Hüseyin Tatlı, İbrahim Tatlıses'in en küçük erkek kardeşi… Ayrıca ailesinin erkekleri arasında en açık tenli ve tek renkli gözlü olanı. Üçüncü albümünü çıkardı ve sekiz yıl Ankara'da yaşadıktan sonra İstanbul'a döndü. Tatlı, hayatı boyunca her şeyi tek başına yapmakta inat etmiş bir adam…
Artık 40 oldum. Ama 39 diyorum… Böyle demek daha güzel, hâlâ 30'larında olduğun için daha gençmişsin gibi geliyor kulağa.
Sekizinci çocuğum, kardeşlerin içinde en küçükleri benim.
Her ailede küçükler daha avantajlıdır, daima daha fazla sevilirler.
20 yaş diyelim.
O ünlü olduğunda siz çocuktunuz yani, nasıl bir duyguydu bu? Ünlü biri vardı ve o benim ağabeyimdi. O dönemler bunun tam anlamıyla ne demek olduğunu kavrayamamıştım henüz. Bizi ziyarete geldiğinde, mahallede Pinokyo bisikleti olan tek çocuk ben olmuştum.

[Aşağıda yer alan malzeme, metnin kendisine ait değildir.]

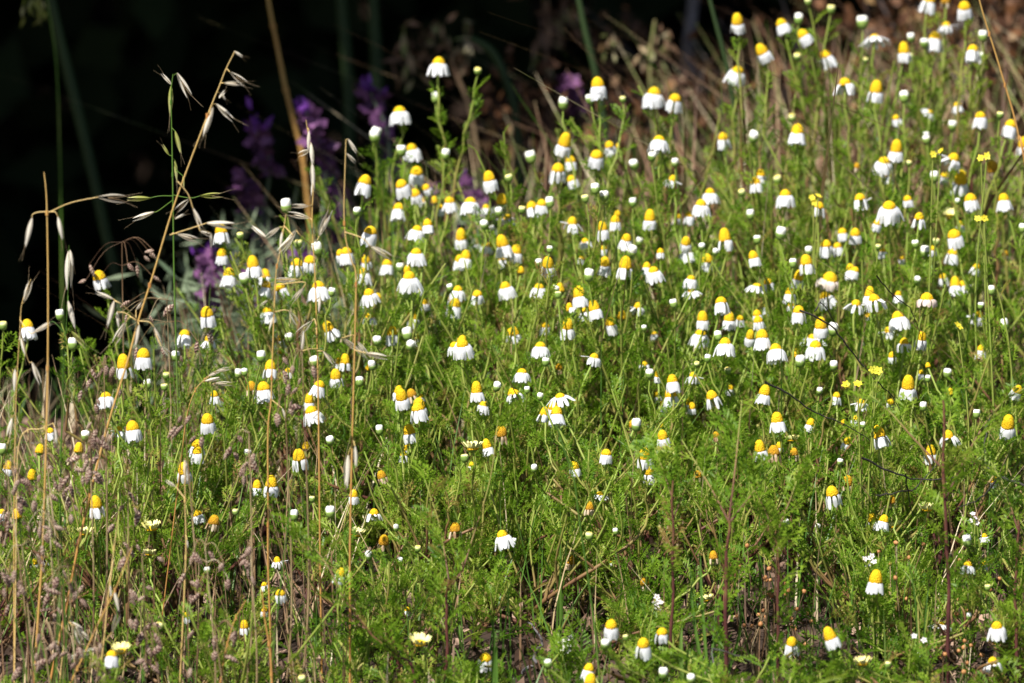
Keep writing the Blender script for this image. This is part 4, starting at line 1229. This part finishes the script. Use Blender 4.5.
def far_grass(label, d, path, rad, mat, heads_=(), hm='field', grp='blurred grasses in the hollow'):
    pts = [at(x, y, d) for x, y in path]
    base = pts[-1].copy()
    base[2] = float(ground(base[0], base[1])) - 0.01
    pts.append(base)
    r = root('tall_grass', base, label, 'tall grass', grp)
    c = spline(pts, 6)
    b = MB()
    rr = np.interp(np.linspace(0, 1, len(c)), [0, 0.3, 1], [rad * 0.7, rad, rad])
    b.tube(c - base, rr, 5, 0.6)
    link('blade', b.mesh('blade', M[mat]), r)
    for (x, y, s) in heads_:
        hb = MB()
        p0 = at(x, y, d)
        q = p0 - base + rng.normal(0, 1, (16, 3)) * np.array([0.006, 0.006, 0.010]) * s
        leaf_cloud(hb, q, 0.018 * s, 1.6, 0.3)
        link('seed_head', hb.mesh('seed_head', M[hm]), r)


far_grass('dim broad green blade slanting through the black hollow at the upper left', 3.6, [(45, -30), (58, 30), (75, 100), (92, 170), (105, 230), (118, 300)], 0.005, 'shade_grass' if 'shade_grass' in M else 'grass')
far_grass('dim upright green blade above the lavender, first of a close pair', 4.0, [(338, -40), (343, 20), (348, 70), (350, 130), (352, 220)], 0.006, 'shade_grass')
far_grass('dim upright green blade above the violet lavender tip, second of a close pair', 4.0, [(372, -40), (374, 20), (377, 70), (380, 130), (384, 220)], 0.006, 'shade_grass')
far_grass('blurred grass with pale tan seed heads above the highest daisy', 3.7, [(470, 48), (452, 60), (470, 110), (480, 180), (484, 260)], 0.0018, 'field', [(408, 42, 1.1), (420, 48, 1.1), (438, 36, .9), (462, 36, 1.0), (462, 52, .8)])
far_grass('blurred arching grass blade right of the highest daisy', 3.6, [(470, 38), (492, 52), (508, 85), (516, 120), (520, 200)], 0.004, 'shade_grass')
far_grass('blurred grass with drooping pale heads near the top, upper middle', 3.9, [(548, 0), (546, 40), (548, 90), (552, 170)], 0.0015, 'field', [(546, 10, 1.2), (545, 30, 1.1), (563, 12, .7), (576, 20, .7)])
far_grass('blurred grass with rosy heads left of the grey dead branch', 3.6, [(655, 20), (650, 60), (652, 110), (658, 200)], 0.0015, 'field', [(646, 50, .7), (664, 40, .6), (662, 80, .6), (612, 42, .6)])
far_grass('blurred grass with two hanging heads in the top left corner', 3.4, [(50, -20), (46, -8), (56, 60), (60, 160), (62, 280)], 0.0008, 'grass', [(26, 6, .55), (39, 3, .6)], 'green_husk')
far_grass('blurred thin green blade left of the grey dead branch at the top', 3.4, [(575, -20), (585, 30), (597, 80), (606, 140), (610, 220)], 0.003, 'shade_grass')
far_grass('blurred thin blade right of the grey dead branch at the top', 3.2, [(705, -20), (715, 20), (723, 50), (730, 85), (735, 150)], 0.002, 'shade_grass')

# ------------------------------------------------------------------ yellow blossoms, tiny white flowers, seed stalks
def blossom(name, label, cat, grp, d, pts_, s, mat, npet, ctr):
    x0, y0 = np.mean([p[0] for p in pts_]), np.mean([p[1] for p in pts_])
    b0 = at(x0, y0 + 60, d)
    base = np.array([b0[0] + rng.normal(0, .01), d - 2.5, 0])
    base[2] = float(ground(base[0], base[1])) - 0.004
    r = root(name, base, label, cat, grp)
    st, lf = MB(), MB()
    me = MB()
    for k in range(npet):
        a = 2 * math.pi * k / npet
        c, s_ = math.cos(a), math.sin(a)
        u = np.array([c, s_, 0])
        w = np.array([-s_, c, 0])
        u = u * rng.uniform(.7, 1.0)
        v = [u * .1, u * .5 + w * .34 + np.array([0, 0, .16]), u * 1.0 + np.array([0, 0, .2]) + w * .12, u * 1.0 - w * .12 + np.array([0, 0, .2]), u * .5 - w * .34 + np.array([0, 0, .16])]
        me.add(v, quads=[[0, 1, 2, 3]], tris=[[0, 3, 4]])
    me.lathe([(0.22, 0.02), (0.2, 0.14), (0.1, 0.2), (0.004, 0.22)], 8, mat=1)
    m = me.mesh('blossom', [M[mat], M[ctr]])
    for (x, y) in pts_:
        p = at(x, y, d + rng.uniform(-.01, .01))
        c = spline([base, (base * .4 + p * .6) + np.array([rng.normal(0, .006), 0, 0]), p], 5)
        st.tube(c - base, np.linspace(0.0009, 0.0005, len(c)), 4, 0.2)
        leafy(lf, c - base, 5, 0.01, 0.02, 0.2, 0.8)
        rot = Matrix.Rotation(R(rng.uniform(15, 75)), 4, 'X') @ Matrix.Rotation(rng.uniform(0, 6), 4, 'Z')
        link('blossom', m, r, mat4=Matrix.Translation(Vector(p - base)) @ Matrix.Rotation(rng.normal(0, .4), 4, 'Y') @ rot @ Matrix.Scale(s, 4))
    link('stem', st.mesh('blossom_stem', M['stem']), r)
    link('foliage', lf.mesh('blossom_foliage', M['leaf']), r)


YG = 'yellow blossoms among the chamomile'
blossom('yellow_wildflower', 'bright yellow blossom alone before the brown field, above a blurred daisy', 'yellow flower', YG, 2.9, [(812, 198), (818, 196), (814, 203)], .0031, 'yellow', 6, 'yellow')
blossom('yellow_wildflower', 'pale yellow blossoms left of the ragged daisy, upper right', 'yellow flower', YG, 2.85, [(933, 154), (941, 151)], .0031, 'yellow', 6, 'yellow')
blossom('yellow_wildflower', 'bright yellow blossoms touching the ochre withered cone, upper right', 'yellow flower', YG, 2.85, [(981, 158), (987, 156)], .0031, 'yellow', 6, 'yellow')
blossom('yellow_wildflower', 'small yellow blossom below the plain daisy, right', 'yellow flower', YG, 2.8, [(978, 219), (984, 218)], .0031, 'yellow', 6, 'yellow')
blossom('yellow_wildflower', 'small yellow blossoms scattered low among leaves left of the leaning cone', 'yellow flower', YG, 2.66, [(878, 371), (873, 370), (858, 384), (846, 385)], .0034, 'yellow', 6, 'yellow')
blossom('yellow_wildflower', 'small yellow blossom under the pinkish cream flower', 'yellow flower', YG, 2.7, [(958, 326)], .0038, 'yellow', 6, 'yellow')
WG = 'tiny white flowers near the ground'
blossom('tiny_wildflower', 'tiny white flower cluster beside the dark fallen branch, bottom middle', 'tiny flower', WG, 2.52, [(561, 643), (565, 640), (569, 645), (563, 648), (568, 650), (571, 638), (566, 654)], .0022, 'tiny_white', 5, 'litter')
blossom('tiny_wildflower', 'tiny white flower cluster left of the dark maroon stem, above the low pair', 'tiny flower', WG, 2.54, [(654, 604), (658, 602), (660, 608), (655, 610), (661, 603), (657, 597)], .0022, 'tiny_white', 5, 'litter')
blossom('tiny_wildflower', 'tiny white flower cluster above the egg-shaped cone, lower right', 'tiny flower', WG, 2.56, [(865, 559), (870, 558), (874, 562), (868, 566), (872, 556)], .0022, 'tiny_white', 5, 'litter')
blossom('tiny_wildflower', 'tiny white flower cluster above the tilted white bud, lower right', 'tiny flower', WG, 2.6, [(973, 514), (975, 518), (971, 521), (977, 523)], .0022, 'tiny_white', 5, 'litter')
blossom('tiny_wildflower', 'tiny white flowers by the bottom edge under the flat open daisy', 'tiny flower', WG, 2.5, [(918, 657), (914, 636), (924, 640), (920, 652)], .0022, 'tiny_white', 5, 'litter')

sb = MB()
sb.lathe([(0.02, -0.5), (0.3, -0.42), (0.5, -0.1), (0.46, 0.25), (0.2, 0.48), (0.03, 0.62)], 9)
SEED = sb.mesh('seed_capsule', M['seed'])


def seed_stalk(label, d, cx, cy, w, h, n):
    b0 = at(cx, 700, d)
    base = np.array([b0[0], d - 2.5, 0])
    base[2] = float(ground(base[0], base[1])) - 0.004
    r = root('seed_stalk', base, label, 'seed stalk', 'dry seed stalks in the lower right')
    st = MB()
    for k in range(n):
        p = at(cx + rng.uniform(-w, w) / 2, cy + rng.uniform(-h, h) / 2, d + rng.uniform(-.04, .04))
        p[2] = max(p[2], float(ground(p[0], p[1])) + 0.012)
        c = spline([base, base * .45 + p * .55 + np.array([rng.normal(0, .004), 0, 0]), p], 4)
        st.tube(c - base, 0.00035, 3, 0.7)
        link('seed_capsule', SEED, r, mat4=Matrix.Translation(Vector(p - base)) @ Matrix.Rotation(rng.normal(0, .5), 4, 'Y') @ Matrix.Scale(rng.uniform(.0022, .0032), 4))
    link('stem', st.mesh('seed_stem', M['dry']), r)


seed_stalk('dry stalk of tiny orange seed capsules between the two dark maroon stems', 2.58, 757, 590, 40, 90, 16)
seed_stalk('dry stalk of tiny orange seed capsules right of the second maroon stem', 2.6, 805, 620, 40, 80, 13)
seed_stalk('dry stalk of tiny orange seed capsules left of the tallest maroon stem', 2.6, 905, 580, 60, 90, 14)
seed_stalk('dry stalk of tiny orange seed capsules between tallest maroon stem and right edge', 2.6, 975, 590, 50, 70, 12)
seed_stalk('dry stalk of tiny orange seed capsules at the bottom under the tent-shaped daisy', 2.52, 965, 655, 60, 40, 10)

# ------------------------------------------------------------------ thick maroon stems standing in front
def maroon(label, d, path, forks, rad):
    pts = [at(x, y, d) for x, y in path]
    base = pts[-1].copy()
    base[2] = float(ground(base[0], base[1])) - 0.004
    pts[-1] = base
    r = root('leafy_stalk', base, label, 'leafy stalk', 'thick maroon stalks')
    rad *= 0.72
    c = spline(pts, 8)
    k_ = np.linspace(0, 1, len(c))
    c[1:-1, 0] += (0.0009 * np.sin(k_ * 7 + rng.uniform(0, 6)) + 0.0003 * np.sin(k_ * 23 + rng.uniform(0, 6)))[1:-1]
    b, lf = MB(), MB()
    b.tube(c - base, np.linspace(rad * 0.5, rad, len(c)) * (1 + 0.22 * (np.arange(len(c)) % 9 == 4)), 7, np.clip(np.linspace(0.6, 0.95, len(c)) + rng.normal(0, 0.05, len(c)), 0, 1))
    global OFF
    OFF = base
    leafy(lf, (c - base)[::-1], 12, 0.014, 0.026, 0.2, 1.0)
    for f in forks:
        q = spline([at(x, y, d + 0.01 * i_) for i_, (x, y) in enumerate(f)], 6)
        b.tube(q - base, np.linspace(rad * 0.45, rad * 0.25, len(q)), 6, np.linspace(0.75, 0.2, len(q)))
        leafy(lf, q - base, 9, 0.012, 0.022, 0.1, 1.0)
    OFF = np.zeros(3)
    link('stem', b.mesh('stem', M['stem']), r)
    link('foliage', lf.mesh('foliage', M['leaf'], smooth=False), r)


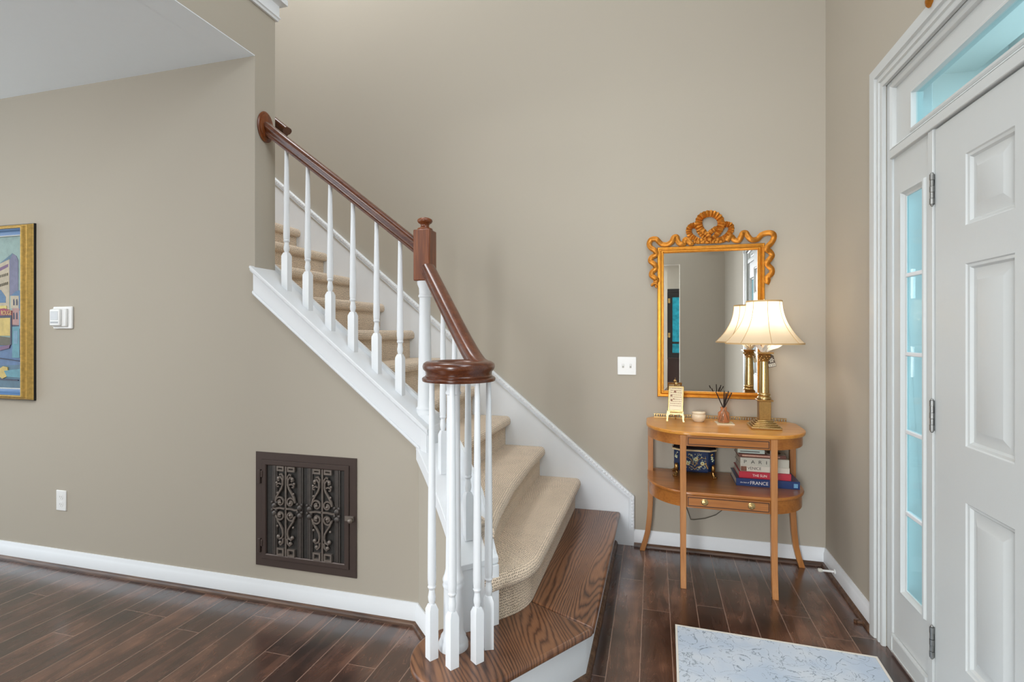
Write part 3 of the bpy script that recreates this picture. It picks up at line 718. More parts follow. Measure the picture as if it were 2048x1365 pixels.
# ------------------------------------------------------------------ cast grille in the stair wall
gr = thing('access_grille', (-1.648, YL, .17), 'dark bronze square door with cast scrollwork set in the stair wall', 'grille')
gx0, gx1, gz0, gz1 = -1.934, -1.361, .173, .742
xz = lambda Y: (lambda a, b, h: (a, Y - h, b))
m = MB(); m.mould([(gx0, gz0), (gx1, gz0), (gx1, gz1), (gx0, gz1)], [(0, -.002), (0, .005), (.001, .006), (.036, .006), (.037, .005), (.037, -.002)], xz(YL), closed=True); m.build('outer_frame', M_bronze, gr, smooth=20)
dx0, dx1, dz0, dz1 = gx0 + .039, gx1 - .039, gz0 + .037, gz1 - .037
ix0, ix1, iz0, iz1 = dx0 + .026, dx1 - .026, dz0 + .026, dz1 - .026
m = MB(); m.mould([(dx0, dz0), (dx1, dz0), (dx1, dz1), (dx0, dz1)], [(0, -.002), (0, .009), (.002, .011), (.022, .011), (.026, .008), (.026, -.001)], xz(YL), closed=True); dframe = m.build('door_frame', M_bronze, gr, smooth=20)
YG = YL - .001
m = MB(); m.box(ix0 - .003, ix1 + .003, YG - .001, YG + .0015, iz0 - .003, iz1 + .003); m.build('back_plate', M_irond, gr)
W, Hh = ix1 - ix0, iz1 - iz0
def G(u, v): return (ix0 + u * W, iz0 + v * Hh)
m = MB()
for u in (.115, .447, .572, .915):
    x, _ = G(u, 0)
    for dxx, r in ((-.011, .0045), (0, .0075), (.011, .0045)): m.box(x + dxx - r * .8, x + dxx + r * .8, YG - .004 - r * .6, YG - .001, iz0, iz1)
    for zc in (.47, .555): 
        zz_ = iz0 + Hh * zc; m.ball((x, YG - .010, zz_), .016, .95, .55, .9, seg=10); m.ball((x - .012, YG - .011, zz_ + .016), .008, 1, .7, 1, seg=8); m.ball((x + .012, YG - .011, zz_ + .016), .008, 1, .7, 1, seg=8)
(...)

Çocukluğunuz nerede geçti?
1974-1976 yılları arasında Mersin'deydik, ağabeyim 1978'de ünlü olunca bizi Urfa'ya taşıdı. O yoğun bir koşturmadaydı. Diğer ağabeyimiz ölmüştü ve babamız da yoktu malum… Babam ben iki yaşındayken vefat etmiş. Biz iki erkek kardeştik, yaşımız çok gençti ablalarım ise evlenmişlerdi. Sonrasında annem de İstanbul'a taşınma kararı aldı ve buraya geldik.
Evet. Babamı birkaç fotoğrafta gördüm, gözlerim ona çok benziyor. İbrahim bey (Tatlıses) bana baktığında "babamı hatırlıyorum" der. Kız kardeşlerimin de gözleri yeşildir.